Kalangan ilmuwan pasti berpendapat bahwa prognosis seperti itu tak lebih dari isapan jempol. Lugas dan tegas mereka akan berpendapat apa korelasi linier serta logika berpikirnya bencana alam dengan pemimpin negara? Sama halnya ketika beredar ramalan bahwa Indonesia semestinya dipimpin oleh mereka yang bernama akhiran NO-TO-NE-GO-RO. Praktis empat presiden pengganti pak Harto (Habibie, Gus Dur, Mega dan SBY) seolah kehilangan wahyu memimpin. “Pulung” kekuasaan yang seharusnya menyertai mereka justru tak pernah hadir sebagai realitas nonempirik. Siapa mereka kemudian menjadi gugatan periodik non ilmiah yang sengaja dilempar ke atmospir politik Indonesia yang serba nisbi. Lalu pertanyaannya, pesan komunikasi apa yang sengaja disuarakan melalui berbagai prahara tersebut?
Pesan dari Horeb
Menyimak tanda demi tanda, ingatan penulis melayang jauh ribuan silam pra tarikh Masehi diawali. Ada seorang nabi di Israel yang bernama Elia. Setelah tugasnya membunuh semua nabi palsu pembela nafsu kekuasaan raja selesai, tiba gilirannya ia sendiri yang akan dihabisi oleh Izebel sang penguasa.Tidak ada pilihan lain. Ia harus waskita dan cerdik. Lari ke Gunung Horeb. Setelah tetirah. Tanpa disangka, angin kuat bak badai yang bisa memecah gunung dan membelah bukit datang menerjangnya. Tapi ia selamat.
Tak berapa lama, gelegar gempa yang seakan menyobek bumi tiba mengunjungi, tapi lagi-lagi ia masih bertahan di situ. Ternyata dua pertanda dahsyat itupun tak mempan menamatkan riwayatnya. Datang, sinyal ketiga yakni kebakaran hebat namun sekali lagi luka bakar kalis, tak menyentuhnya.
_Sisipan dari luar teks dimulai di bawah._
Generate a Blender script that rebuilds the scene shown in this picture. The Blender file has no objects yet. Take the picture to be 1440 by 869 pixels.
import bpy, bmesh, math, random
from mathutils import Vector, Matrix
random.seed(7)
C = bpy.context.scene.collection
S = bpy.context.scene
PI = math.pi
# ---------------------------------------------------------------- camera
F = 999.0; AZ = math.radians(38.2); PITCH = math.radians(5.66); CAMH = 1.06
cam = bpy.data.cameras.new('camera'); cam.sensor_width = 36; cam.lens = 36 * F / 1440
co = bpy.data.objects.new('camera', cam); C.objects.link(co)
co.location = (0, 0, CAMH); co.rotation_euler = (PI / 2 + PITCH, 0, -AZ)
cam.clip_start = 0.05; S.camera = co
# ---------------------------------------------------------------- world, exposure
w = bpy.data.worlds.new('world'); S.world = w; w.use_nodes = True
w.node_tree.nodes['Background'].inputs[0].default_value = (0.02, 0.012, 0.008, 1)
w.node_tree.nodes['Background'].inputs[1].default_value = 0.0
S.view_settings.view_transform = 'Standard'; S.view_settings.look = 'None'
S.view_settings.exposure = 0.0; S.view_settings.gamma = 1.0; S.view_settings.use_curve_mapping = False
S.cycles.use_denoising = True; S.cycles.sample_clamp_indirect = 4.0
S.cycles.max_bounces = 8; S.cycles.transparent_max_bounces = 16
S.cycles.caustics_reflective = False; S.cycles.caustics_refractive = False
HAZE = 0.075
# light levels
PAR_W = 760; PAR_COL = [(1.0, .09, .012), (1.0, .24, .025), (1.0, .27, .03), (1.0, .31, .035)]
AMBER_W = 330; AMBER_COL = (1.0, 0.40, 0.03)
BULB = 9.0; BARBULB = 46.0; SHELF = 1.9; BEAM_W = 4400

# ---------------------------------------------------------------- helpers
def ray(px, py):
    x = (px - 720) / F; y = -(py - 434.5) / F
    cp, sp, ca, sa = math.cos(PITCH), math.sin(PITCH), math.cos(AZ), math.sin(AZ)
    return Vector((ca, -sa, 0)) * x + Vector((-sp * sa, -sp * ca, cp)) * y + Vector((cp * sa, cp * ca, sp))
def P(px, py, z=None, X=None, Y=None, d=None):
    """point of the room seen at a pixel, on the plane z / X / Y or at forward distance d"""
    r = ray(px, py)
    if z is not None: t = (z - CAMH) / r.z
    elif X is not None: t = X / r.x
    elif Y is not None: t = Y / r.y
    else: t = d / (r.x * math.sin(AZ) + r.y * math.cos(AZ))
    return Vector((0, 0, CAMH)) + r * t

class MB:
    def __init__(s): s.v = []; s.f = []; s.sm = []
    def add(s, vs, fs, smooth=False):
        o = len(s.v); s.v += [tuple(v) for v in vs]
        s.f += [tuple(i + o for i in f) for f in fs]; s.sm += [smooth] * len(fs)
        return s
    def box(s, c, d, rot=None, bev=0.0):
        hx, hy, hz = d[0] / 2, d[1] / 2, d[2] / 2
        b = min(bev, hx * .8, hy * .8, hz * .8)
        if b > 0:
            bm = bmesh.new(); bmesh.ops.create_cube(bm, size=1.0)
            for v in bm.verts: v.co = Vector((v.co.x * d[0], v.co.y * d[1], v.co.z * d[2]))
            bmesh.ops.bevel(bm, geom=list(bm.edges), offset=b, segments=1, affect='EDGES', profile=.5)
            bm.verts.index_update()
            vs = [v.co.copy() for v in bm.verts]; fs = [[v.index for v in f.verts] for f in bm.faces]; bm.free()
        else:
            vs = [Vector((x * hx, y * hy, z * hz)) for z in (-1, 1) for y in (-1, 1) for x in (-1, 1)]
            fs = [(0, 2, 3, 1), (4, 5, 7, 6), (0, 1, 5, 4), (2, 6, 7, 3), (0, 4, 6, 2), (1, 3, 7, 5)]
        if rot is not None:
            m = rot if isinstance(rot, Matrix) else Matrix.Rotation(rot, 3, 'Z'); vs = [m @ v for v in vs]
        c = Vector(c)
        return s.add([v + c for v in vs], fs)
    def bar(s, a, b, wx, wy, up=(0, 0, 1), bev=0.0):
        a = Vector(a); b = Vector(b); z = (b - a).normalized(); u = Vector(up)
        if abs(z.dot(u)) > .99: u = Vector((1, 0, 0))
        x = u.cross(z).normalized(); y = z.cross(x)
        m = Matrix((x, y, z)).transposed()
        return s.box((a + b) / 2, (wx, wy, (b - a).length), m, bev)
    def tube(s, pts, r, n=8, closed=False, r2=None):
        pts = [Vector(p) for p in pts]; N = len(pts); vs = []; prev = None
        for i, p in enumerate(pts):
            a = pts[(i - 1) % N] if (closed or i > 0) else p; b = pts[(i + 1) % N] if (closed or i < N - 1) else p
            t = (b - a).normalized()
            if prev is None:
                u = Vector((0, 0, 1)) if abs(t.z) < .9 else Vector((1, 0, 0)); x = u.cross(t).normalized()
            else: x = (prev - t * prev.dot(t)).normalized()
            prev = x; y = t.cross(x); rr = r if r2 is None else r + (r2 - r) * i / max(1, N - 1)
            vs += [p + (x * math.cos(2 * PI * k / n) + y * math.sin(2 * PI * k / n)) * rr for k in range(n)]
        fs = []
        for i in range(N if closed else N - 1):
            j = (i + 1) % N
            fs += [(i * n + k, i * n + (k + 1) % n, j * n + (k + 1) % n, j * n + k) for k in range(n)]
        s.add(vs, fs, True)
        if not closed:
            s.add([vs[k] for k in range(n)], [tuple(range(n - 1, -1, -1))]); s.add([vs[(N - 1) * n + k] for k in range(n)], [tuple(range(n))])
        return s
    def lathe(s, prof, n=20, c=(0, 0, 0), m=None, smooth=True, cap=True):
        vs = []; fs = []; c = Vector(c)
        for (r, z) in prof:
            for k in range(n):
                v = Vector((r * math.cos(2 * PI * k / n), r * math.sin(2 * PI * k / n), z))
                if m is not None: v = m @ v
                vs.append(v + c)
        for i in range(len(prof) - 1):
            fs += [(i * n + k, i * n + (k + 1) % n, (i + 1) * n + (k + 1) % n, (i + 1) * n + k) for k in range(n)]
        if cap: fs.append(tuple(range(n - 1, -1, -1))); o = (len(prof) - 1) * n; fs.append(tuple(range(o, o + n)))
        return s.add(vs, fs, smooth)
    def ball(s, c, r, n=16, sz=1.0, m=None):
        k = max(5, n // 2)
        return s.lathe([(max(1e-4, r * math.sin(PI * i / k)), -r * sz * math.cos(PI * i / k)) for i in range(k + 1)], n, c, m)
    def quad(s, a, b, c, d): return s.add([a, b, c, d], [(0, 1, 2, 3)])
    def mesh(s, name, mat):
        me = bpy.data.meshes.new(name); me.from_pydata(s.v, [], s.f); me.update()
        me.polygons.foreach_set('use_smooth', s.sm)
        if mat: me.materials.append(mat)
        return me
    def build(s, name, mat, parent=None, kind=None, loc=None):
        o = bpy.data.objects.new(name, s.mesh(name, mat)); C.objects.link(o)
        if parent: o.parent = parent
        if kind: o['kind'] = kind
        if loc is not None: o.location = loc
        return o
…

Hingga akhirnya lewat angin sepoi Tuhan langsung berbicara kepadanya, apakah kerjamu di sini, hai Elia? Ia terhentak. Seolah apa yang semua ia kerjakan selama ini tak diapresiasi Tuhan. Spontan ia menjawab, aku bekerja segiat-giatnya bagi Tuhan. Tapi Tuhan berkehendak lain. “Pergilah dan urapilah Hazael sebagai raja Israel yang baru serta Elisa menggantikanmu”.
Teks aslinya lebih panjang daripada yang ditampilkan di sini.